How to Change Your Browser on Any Device
Switching browsers is one of the simplest things you can do on a computer or phone — but the steps vary more than most people expect. The process depends on your operating system, your device type, and what you actually mean by "change your browser." Are you installing a new one? Setting it as your default? Or replacing the one that opens when you click links? Each of those is a slightly different task.
What "Changing Your Browser" Actually Means
There are two distinct actions people usually mean:
- Installing a new browser — downloading and setting up a different application (Chrome, Firefox, Edge, Safari, Brave, Opera, etc.)
- Setting a default browser — telling your operating system which browser should open automatically when you click a link in an email, a document, or another app
You can have multiple browsers installed at once. Changing your default doesn't uninstall anything — it just tells the OS which one to use by default. Most people need to do both steps if they're switching for the first time.
How to Change Your Default Browser on Windows
On Windows 10 and 11, the default browser setting lives in system settings, not inside the browser itself.
- Go to Settings → Apps → Default Apps
- Search for the browser you want to use (it must already be installed)
- Select it and choose Set as default
Windows 11 takes this further — it lets you assign different browsers to different file types and link protocols (HTTP, HTTPS, PDF, etc.) separately. This gives you more control but also means you may need to change several entries if you want a complete switch.
Edge is deeply integrated into Windows, so some system links (like those from the Start menu or Windows widgets) may continue opening in Edge regardless of your default setting. This is a known limitation of the Windows/Edge relationship, not a bug in your chosen browser.
How to Change Your Default Browser on macOS
On a Mac, the setting is handled through System Settings:
- Open System Settings (or System Preferences on older macOS versions)
- Go to Desktop & Dock → scroll to Default web browser
- Choose your preferred browser from the dropdown
Alternatively, you can set it from within Safari itself: Safari → Settings → General → Default web browser.
On macOS, the switch is cleaner than on Windows — one setting covers most link-opening behavior across the system.
How to Change Your Browser on iPhone and iPad 🍎
Apple introduced the ability to change the default browser in iOS 14. Before that, Safari was locked as the system default.
- Install the browser you want (from the App Store)
- Go to Settings → scroll down to find that browser's app settings
- Tap Default Browser App → select your chosen browser
One thing to be aware of: on iOS and iPadOS, all third-party browsers are required by Apple to use the WebKit rendering engine — the same engine Safari uses. This means the underlying page rendering is similar across browsers on Apple devices, though features like tab management, syncing, and UI can still differ significantly.
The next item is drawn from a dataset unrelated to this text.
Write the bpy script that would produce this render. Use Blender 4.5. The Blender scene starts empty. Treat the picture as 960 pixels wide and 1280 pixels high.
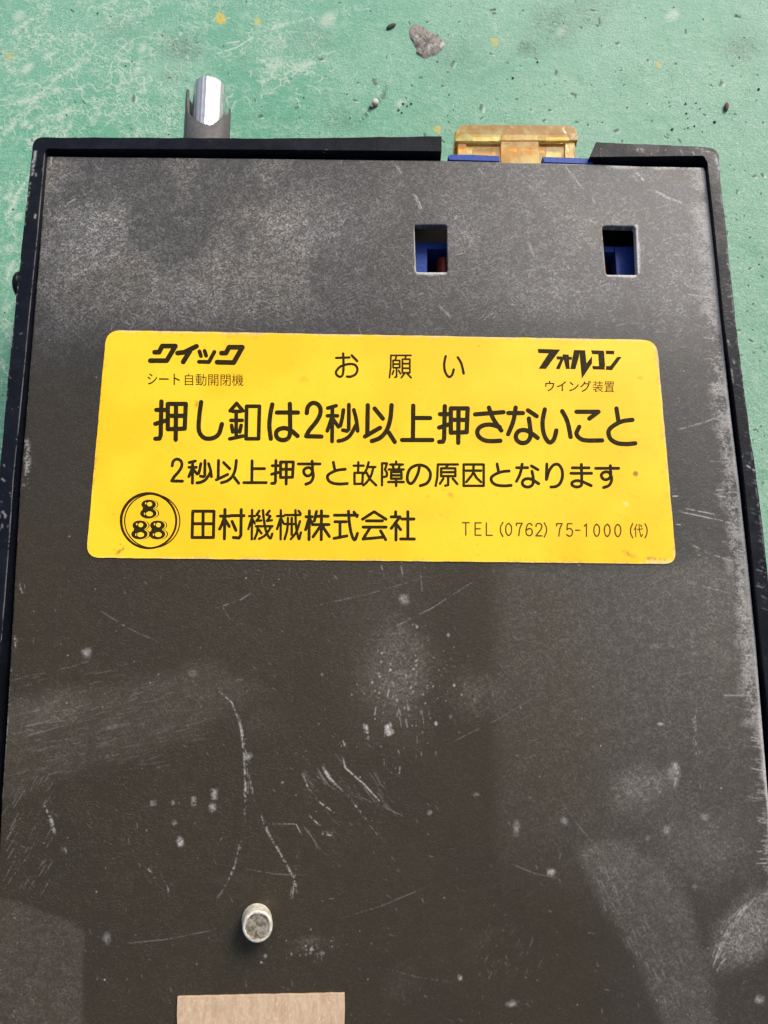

How to Change Your Browser on Android
Android is generally more flexible about defaults. The steps vary slightly by manufacturer, but the general path is:
- Install your preferred browser from the Google Play Store
- Go to Settings → Apps → Default Apps → Browser app
- Select your preferred browser
On some Android versions, you'll be prompted to set a default the first time you tap a link if no default has been chosen. Samsung devices running One UI may have a slightly different menu path but follow the same logic.
Key Variables That Affect the Experience
Switching browsers isn't purely a cosmetic choice — several factors shape how meaningfully different the experience will be:
| Variable | Why It Matters |
|---|---|
| Operating system | Determines how defaults are set and how deeply a browser integrates |
| Device type | Mobile browsers behave differently than desktop versions of the same browser |
| Sync ecosystem | Chrome syncs with Google, Safari with iCloud, Edge with Microsoft — switching may break bookmarks/history continuity unless exported |
| Extensions | Not all extensions exist across all browsers; power users may find their workflow affected |
| Performance | RAM usage, battery impact, and rendering speed vary by browser and device hardware |
| Privacy defaults | Browsers differ significantly in what they block or allow by default |
Syncing and Data Portability
Before switching, it's worth knowing what happens to your existing data. Most browsers allow you to export bookmarks as an HTML file, which can then be imported into a new browser. Saved passwords are trickier — some browsers allow export, others require third-party password managers as intermediaries.
If you're heavily invested in a browser's sync ecosystem (Google account, Apple ID, Microsoft account), switching means either maintaining two ecosystems or migrating your data deliberately. Extensions, themes, and saved form data generally don't transfer between browsers.
The Variables That Make This Personal 🔍
The mechanics of changing a browser are straightforward. What's less straightforward is whether a different browser will actually improve your experience — or create new friction.
Your current device's age and specs, which platforms you use daily, whether you rely on extensions, how much cross-device syncing matters to you, and your tolerance for tinkering all push the right answer in different directions. Someone on an older Android phone has a meaningfully different situation than someone deep in the Apple ecosystem or a Windows power user with a dozen Chrome extensions. The steps above work for everyone — but where those steps lead depends entirely on the setup you're starting from.